PPRuNe Forums - View Single Post - Alcohol, Drugs and the industry, heads in the sand
Old 17th Dec 2003, 07:22
  #15 (permalink)  
Carnage Matey!
 
Join Date: Apr 1999
Location: UK
Posts: 1,691
Likes: 0
Received 0 Likes on 0 Posts
I checked the BBC link. It says specifically:

British Airways is introducing random alcohol and drug testing for staff following allegations that a pilot reported for duty after drinking the equivalent of 10 pints of beer.
It is the first major European airline to introduce the tests, which will come into force next year.

A working group has been established to look into the form of testing to be used and it will consider breath tests or blood tests.
The claim that BA is to introduce random testing is the BBCs. I recall no senior BA personnel stating that random testing would be introduced. The company commited itself to look at the issue of random testing, but did not publicly state any intention to implement such a policy. Your beef should be with the BBC, not BA.

The 'endemic drinking culture' was a creation of the Dispatches program, which was extensively analysed and largely discredited on this forum at the time.
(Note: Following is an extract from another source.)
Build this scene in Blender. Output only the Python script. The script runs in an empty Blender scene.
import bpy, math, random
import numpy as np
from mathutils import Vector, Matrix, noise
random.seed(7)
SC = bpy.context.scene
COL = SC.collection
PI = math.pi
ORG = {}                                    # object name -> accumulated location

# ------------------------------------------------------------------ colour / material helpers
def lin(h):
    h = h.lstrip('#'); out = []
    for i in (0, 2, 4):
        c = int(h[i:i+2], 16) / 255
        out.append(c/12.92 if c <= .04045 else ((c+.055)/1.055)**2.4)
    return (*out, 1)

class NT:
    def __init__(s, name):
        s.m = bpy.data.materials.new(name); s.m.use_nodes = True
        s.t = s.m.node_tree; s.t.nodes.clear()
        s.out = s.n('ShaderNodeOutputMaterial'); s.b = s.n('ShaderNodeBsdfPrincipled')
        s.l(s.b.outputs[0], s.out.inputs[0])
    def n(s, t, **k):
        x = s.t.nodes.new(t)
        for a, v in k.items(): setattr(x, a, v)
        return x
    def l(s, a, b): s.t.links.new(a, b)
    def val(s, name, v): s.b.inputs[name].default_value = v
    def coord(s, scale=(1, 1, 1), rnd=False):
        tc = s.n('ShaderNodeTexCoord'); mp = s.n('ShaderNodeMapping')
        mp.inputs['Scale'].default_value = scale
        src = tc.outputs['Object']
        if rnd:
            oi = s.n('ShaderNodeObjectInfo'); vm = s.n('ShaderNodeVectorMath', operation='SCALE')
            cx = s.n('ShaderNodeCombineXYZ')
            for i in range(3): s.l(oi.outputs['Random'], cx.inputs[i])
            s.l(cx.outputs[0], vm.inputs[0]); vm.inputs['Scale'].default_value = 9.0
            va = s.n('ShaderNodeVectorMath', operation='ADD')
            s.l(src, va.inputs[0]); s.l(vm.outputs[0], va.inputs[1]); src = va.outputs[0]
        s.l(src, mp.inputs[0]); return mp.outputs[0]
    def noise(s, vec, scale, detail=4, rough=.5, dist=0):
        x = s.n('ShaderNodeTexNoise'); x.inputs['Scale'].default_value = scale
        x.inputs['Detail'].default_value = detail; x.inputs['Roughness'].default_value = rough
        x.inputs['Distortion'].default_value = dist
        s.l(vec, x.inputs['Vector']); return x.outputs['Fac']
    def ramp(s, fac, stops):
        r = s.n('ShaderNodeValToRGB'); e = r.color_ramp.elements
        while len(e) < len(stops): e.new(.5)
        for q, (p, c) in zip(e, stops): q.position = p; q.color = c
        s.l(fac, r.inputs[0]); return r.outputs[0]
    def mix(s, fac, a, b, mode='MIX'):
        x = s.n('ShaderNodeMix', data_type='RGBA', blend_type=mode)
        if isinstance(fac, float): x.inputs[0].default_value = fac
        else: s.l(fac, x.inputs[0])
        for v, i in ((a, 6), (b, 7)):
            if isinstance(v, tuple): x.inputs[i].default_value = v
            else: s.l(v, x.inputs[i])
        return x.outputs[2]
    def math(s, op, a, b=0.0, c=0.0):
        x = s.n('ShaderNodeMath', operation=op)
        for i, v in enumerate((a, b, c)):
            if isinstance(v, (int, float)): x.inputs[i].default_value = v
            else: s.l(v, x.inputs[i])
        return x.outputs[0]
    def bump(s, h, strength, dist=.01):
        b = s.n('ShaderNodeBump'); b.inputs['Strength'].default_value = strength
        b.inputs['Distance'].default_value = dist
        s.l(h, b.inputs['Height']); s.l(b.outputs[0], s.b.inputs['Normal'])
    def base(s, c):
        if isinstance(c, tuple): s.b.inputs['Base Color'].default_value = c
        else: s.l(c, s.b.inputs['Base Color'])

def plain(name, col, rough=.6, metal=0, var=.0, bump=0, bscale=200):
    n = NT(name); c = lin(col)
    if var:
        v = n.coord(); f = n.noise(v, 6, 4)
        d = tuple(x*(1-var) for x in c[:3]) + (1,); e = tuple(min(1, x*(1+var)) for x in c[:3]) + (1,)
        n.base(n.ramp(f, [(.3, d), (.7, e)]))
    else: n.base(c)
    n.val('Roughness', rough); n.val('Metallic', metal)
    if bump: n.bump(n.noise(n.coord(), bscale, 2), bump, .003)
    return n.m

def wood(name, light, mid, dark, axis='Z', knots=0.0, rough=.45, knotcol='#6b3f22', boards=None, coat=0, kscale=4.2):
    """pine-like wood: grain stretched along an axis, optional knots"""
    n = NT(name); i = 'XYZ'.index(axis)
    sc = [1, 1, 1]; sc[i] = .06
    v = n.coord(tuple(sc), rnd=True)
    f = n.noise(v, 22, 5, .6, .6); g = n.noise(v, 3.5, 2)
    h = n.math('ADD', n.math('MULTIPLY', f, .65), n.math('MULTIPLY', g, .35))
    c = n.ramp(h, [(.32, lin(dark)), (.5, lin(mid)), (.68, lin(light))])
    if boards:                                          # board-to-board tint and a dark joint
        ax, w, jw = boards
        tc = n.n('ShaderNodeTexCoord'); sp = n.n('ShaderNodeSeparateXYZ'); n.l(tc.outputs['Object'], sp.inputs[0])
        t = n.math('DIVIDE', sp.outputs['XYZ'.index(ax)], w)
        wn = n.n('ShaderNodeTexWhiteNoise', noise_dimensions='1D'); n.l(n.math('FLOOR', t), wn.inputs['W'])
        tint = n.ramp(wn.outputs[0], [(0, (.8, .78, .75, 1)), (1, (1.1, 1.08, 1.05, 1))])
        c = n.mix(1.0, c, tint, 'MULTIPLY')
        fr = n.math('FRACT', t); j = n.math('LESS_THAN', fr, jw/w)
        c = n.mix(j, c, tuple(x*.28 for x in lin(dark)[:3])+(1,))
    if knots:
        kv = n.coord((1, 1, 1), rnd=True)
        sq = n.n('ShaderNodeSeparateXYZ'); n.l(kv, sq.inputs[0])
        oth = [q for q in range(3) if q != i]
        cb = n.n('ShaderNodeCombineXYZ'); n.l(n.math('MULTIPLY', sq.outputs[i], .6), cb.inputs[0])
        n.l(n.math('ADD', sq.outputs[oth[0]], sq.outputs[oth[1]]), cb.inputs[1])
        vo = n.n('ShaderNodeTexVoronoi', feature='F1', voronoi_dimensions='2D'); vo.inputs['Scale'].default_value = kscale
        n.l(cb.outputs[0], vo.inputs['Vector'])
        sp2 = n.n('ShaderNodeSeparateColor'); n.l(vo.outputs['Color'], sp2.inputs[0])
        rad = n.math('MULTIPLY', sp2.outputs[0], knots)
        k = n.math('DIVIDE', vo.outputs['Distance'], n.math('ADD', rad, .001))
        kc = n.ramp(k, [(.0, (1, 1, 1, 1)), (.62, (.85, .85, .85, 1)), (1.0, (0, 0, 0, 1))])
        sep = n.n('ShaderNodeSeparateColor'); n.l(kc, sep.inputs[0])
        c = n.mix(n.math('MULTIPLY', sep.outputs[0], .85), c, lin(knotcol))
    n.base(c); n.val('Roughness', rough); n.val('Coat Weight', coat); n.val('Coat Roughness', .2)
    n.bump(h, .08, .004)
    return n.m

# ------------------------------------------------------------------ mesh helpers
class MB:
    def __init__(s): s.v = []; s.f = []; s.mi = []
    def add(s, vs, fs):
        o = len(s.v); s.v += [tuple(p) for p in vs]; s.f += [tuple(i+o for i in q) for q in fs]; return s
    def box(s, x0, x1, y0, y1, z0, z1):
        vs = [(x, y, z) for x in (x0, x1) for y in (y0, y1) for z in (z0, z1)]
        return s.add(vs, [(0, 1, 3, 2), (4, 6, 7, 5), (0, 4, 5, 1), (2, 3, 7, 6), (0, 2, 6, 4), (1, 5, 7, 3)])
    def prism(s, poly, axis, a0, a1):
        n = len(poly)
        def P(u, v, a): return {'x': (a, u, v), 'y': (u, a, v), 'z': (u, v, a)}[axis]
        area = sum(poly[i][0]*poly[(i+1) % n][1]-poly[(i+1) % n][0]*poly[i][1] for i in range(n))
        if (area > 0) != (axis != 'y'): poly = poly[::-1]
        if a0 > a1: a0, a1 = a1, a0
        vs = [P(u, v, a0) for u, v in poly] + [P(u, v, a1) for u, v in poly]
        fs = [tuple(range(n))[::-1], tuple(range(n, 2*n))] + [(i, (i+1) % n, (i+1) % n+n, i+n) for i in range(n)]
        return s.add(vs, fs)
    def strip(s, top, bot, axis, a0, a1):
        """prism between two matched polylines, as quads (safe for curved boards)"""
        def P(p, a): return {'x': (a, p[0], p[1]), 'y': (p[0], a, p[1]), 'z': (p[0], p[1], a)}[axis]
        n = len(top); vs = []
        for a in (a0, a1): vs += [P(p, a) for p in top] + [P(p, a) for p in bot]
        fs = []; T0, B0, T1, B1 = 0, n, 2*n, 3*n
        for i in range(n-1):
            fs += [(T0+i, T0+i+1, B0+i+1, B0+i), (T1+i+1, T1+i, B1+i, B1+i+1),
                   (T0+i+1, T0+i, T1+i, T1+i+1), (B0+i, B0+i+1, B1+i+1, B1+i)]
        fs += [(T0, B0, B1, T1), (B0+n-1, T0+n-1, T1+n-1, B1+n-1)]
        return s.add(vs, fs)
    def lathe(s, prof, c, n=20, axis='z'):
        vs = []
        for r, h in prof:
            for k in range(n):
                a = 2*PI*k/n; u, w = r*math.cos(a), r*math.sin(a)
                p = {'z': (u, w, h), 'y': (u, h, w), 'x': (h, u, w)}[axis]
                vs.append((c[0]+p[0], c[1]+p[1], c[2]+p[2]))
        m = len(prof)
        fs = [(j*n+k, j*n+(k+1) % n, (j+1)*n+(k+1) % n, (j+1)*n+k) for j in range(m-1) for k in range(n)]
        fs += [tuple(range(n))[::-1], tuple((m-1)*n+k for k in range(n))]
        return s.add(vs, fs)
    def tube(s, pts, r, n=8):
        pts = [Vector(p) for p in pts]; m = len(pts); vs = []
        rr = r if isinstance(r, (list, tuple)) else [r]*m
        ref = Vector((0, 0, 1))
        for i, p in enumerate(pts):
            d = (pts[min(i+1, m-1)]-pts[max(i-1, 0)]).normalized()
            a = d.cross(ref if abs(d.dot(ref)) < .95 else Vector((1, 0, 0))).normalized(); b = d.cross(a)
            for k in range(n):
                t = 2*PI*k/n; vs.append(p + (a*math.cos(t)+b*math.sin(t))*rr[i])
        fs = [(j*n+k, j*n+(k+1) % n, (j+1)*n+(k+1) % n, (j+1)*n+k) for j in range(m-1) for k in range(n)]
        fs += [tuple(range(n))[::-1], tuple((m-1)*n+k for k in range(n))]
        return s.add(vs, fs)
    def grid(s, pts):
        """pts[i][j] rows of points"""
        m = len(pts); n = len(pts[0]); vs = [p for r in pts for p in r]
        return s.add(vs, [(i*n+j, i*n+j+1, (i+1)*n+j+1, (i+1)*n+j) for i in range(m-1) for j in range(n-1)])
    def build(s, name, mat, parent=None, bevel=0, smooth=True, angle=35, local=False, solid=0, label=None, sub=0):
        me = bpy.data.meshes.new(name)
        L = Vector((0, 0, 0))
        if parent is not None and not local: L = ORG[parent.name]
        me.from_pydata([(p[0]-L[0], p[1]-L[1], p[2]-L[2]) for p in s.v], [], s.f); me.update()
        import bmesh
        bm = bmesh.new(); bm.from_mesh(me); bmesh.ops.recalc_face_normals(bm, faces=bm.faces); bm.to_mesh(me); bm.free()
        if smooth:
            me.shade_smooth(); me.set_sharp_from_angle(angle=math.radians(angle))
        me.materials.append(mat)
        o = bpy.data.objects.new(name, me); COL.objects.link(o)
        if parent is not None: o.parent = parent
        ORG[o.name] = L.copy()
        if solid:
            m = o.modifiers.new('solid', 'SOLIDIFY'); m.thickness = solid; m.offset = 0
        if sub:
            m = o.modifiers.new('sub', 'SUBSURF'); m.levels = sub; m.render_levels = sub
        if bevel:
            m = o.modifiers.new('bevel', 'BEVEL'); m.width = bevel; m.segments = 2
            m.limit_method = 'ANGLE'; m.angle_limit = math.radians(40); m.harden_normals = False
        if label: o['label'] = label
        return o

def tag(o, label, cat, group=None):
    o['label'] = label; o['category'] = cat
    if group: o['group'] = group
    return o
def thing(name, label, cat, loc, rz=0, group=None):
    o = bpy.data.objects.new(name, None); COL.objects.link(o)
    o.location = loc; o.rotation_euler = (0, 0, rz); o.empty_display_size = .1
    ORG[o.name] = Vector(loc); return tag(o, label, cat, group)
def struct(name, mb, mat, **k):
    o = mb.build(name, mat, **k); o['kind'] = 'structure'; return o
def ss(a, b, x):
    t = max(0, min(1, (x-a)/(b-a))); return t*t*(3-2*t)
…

Full of inconsistencies, false assertions, discredited assumptions, voice dubbing, time-shifting and other hallmarks of hatchet job exposes. It has almost nothing to offer an informed, sensible debate on this subject.

Heroin addiction? I'm not aware that BAC operated any BA flight, nor are they a BA subsidiary or franchise. Quite why that was linked to BA is a complete mystery to me. Might as well link JetBlue or Finnair to BA.

Virgin don't fly Madrid to Brussels, thats Virgin Express, a Belgian low cost airline partially owned by Richard Branson.

Then of course there's the Royal Air Maroc.

What we have there is a collected tale of bad behaviour drawn from all the professional pilots in the whole of Europe, and any who fly into Europe. I've have no idea how many tens of thousands there are, but the total number of confirmed rule breakers numbered five. What sort of percentage is that, and does it constitute a significant problem in any reasonable context.


Interesting approach, no-one has been killed, so we dont need to change anything
No-one has been killed by meteorites hitting aircraft, but perhaps we should take preventative measures? What about alien attack in the skies? The point of this is that there are only finite resources to improve safety in aviation. CFIT remains far and away the biggest killer. If money is to be invested in safety it needs to be directed to where it will have maximum impact. It should not be sidelined into headline-grabbing measures directed at a small and statistically insignificant problem.

Edited to add that I've had a quick look at one of the other links.

health20-20 reports on a fatal crash in 1988 in which the pilot had cocaine in his blood. It touches on alcohol problems in general aviation (which is totally removed from commercial aviation), and mentions alcoholism in US Navy pilots 1960-70 (nothing to do with 'Nam then?). However the NTSB state no pilot of a U.S. certificated air carrier . . . . was found to have a positive alcohol test since at least 1964."

Last edited by Carnage Matey!; 17th Dec 2003 at 07:43.